REPUBLIKA.CO.ID, JAKARTA -- Posisi utang pemerintah per akhir Februari 2025 diprakirakan mencapai Rp 9.000 triliun, mengalami kenaikan dari Rp 8.909,13 triliun pada Januari 2025. Lonjakan ini seiring dengan realisasi pembiayaan utang hingga Februari 2025 yang mencapai Rp 224,3 triliun atau 28,9 persen dari rencana APBN 2025 sebesar Rp 775,9 triliun.

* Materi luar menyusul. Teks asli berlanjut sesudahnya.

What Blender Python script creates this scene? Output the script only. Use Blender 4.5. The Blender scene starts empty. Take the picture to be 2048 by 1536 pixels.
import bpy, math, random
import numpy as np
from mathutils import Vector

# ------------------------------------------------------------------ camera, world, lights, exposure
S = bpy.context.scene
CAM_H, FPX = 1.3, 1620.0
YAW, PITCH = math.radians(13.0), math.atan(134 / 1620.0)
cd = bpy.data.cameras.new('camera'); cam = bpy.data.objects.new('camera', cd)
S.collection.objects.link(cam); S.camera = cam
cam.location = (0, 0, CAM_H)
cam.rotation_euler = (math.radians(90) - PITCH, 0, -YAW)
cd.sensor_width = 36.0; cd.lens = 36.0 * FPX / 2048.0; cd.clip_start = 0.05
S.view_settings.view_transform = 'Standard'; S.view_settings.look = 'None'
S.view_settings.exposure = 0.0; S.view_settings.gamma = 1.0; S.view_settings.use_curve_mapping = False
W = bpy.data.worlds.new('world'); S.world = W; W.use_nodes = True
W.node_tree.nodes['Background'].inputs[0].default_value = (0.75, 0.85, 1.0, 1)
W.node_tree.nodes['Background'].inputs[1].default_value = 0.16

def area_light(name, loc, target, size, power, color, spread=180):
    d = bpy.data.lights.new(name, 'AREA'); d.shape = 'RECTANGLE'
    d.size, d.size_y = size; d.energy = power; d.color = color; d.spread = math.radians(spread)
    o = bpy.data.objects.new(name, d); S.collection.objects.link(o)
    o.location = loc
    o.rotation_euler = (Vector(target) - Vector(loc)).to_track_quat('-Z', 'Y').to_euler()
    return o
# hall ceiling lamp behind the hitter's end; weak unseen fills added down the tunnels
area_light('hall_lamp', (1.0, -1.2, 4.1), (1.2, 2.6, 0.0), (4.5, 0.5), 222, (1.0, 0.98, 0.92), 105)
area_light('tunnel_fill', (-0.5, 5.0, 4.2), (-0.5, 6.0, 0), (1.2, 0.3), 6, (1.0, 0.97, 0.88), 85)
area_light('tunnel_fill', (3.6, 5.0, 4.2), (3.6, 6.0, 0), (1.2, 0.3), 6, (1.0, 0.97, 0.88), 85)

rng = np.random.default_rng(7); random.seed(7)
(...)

Ekonom Bright Institute, Awalil Rizky, menyoroti tren kenaikan utang ini dan menegaskan perlunya strategi pengelolaan yang lebih cermat. "Utang pemerintah terus meningkat, dan dengan kondisi defisit saat ini, diperlukan kebijakan yang memastikan beban utang tetap terkendali," ujarnya dalam keterangan yang diterima, Senin (17/3/2025).
Sebagian besar pembiayaan utang berasal dari penerbitan Surat Berharga Negara (SBN), yang hingga akhir Februari 2025 mencatat neto Rp 238,8 triliun atau 37,2 persen dari target APBN. Sementara itu, pinjaman neto justru mengalami nilai negatif Rp 14,4 triliun atau minus 10,8 persen dari target.
Awalil juga menekankan bahwa pelemahan rupiah dapat semakin memperbesar nilai utang pemerintah. "Jika nilai tukar rupiah terus melemah, posisi utang bisa lebih tinggi dari Rp 9.000 triliun, yang akan meningkatkan beban pembayaran bunga dan cicilan," jelasnya.
Dengan defisit APBN yang mencapai Rp 31,2 triliun hingga Februari 2025, Awalil mengingatkan pemerintah untuk lebih berhati-hati dalam mengelola pembiayaan. "Utang tetap diperlukan untuk menutup defisit, tetapi harus diimbangi dengan penerimaan negara yang lebih optimal agar tidak semakin membebani anggaran di masa depan," ujarnya.